Strange Horizons Announces New Editors-in-Chief

Strange Horizons is under new management: as of today, Jane Crowley and Kate Dollarhyde become the magazine’s Editors-in-Chief, taking over from current editor Niall Harrison.

Crowley and Dollarhyde joined Strange Horizons in early 2016 as Associate Editors. Over the last year, they have curated several special issues, including features on the work of Nalo Hopkinson, utopia, and Spanish SF. They have also overseen the growth of Strange Horizons‘s broader publishing activities, including the recent launch of sister magazine Samovar.

Harrison has been Editor-in-Chief since early 2011, and involved with Strange Horizons since 2005. In his outgoing editorial “Moving On”, he described Crowley and Dollarhyde’s contribution over the last year as “invaluable”, noting that “it’s important for Strange Horizons, given the type of space it aspires to be, that it continues to look outwards and forwards. Kate, Jane, and the rest of the team understand that, and I’m excited to see where they take things.”
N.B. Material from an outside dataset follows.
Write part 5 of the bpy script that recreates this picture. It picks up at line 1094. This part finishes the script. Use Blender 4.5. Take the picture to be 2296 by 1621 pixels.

Jane Crowley said: “It’s a huge honour to be involved in a magazine like Strange Horizons, which has such ambitious plans and has hosted so many exciting new voices over the years. It’s hard to imagine the place without Niall but we’re excited to start this new chapter of the magazine’s history. I’ll try not to break anything.”

And Kate Dollarhyde said: “As a long-time reader of Strange Horizons, the past year I’ve spent working for the magazine as an Associate Editor has been a surreal and gratifying experience. I feel very lucky to have had Niall as a mentor and am sad to see him move on. But I also have great faith in the editorial team, and am thrilled to have the opportunity to help steer the great ship Strange Horizons into new seas.”

Harrison commented in his farewell, “We talk a lot about the fact that everyone who works on Strange Horizons is a volunteer, and there are probably as many reasons for volunteering as there are staff, but for me personally, it hasn‘t been a career move; I have no intention of attempting to make editing my livelihood. For me, working on Strange Horizons has been about being a part of a tradition, a community; about helping to build a thing, a space, that I think is of value.”

Strange Horizons is a not-for-profit, volunteer-staffed magazine of and about speculative fiction, founded in 2000 with the aim of highlighting new voices and perspectives in speculative fiction and related nonfiction. Since its founding, fiction and poetry published in Strange Horizons has been nominated for or won awards including the Hugo, World Fantasy, Theodore Sturgeon Memorial, Rhysling, and James Tiptree Jr Awards.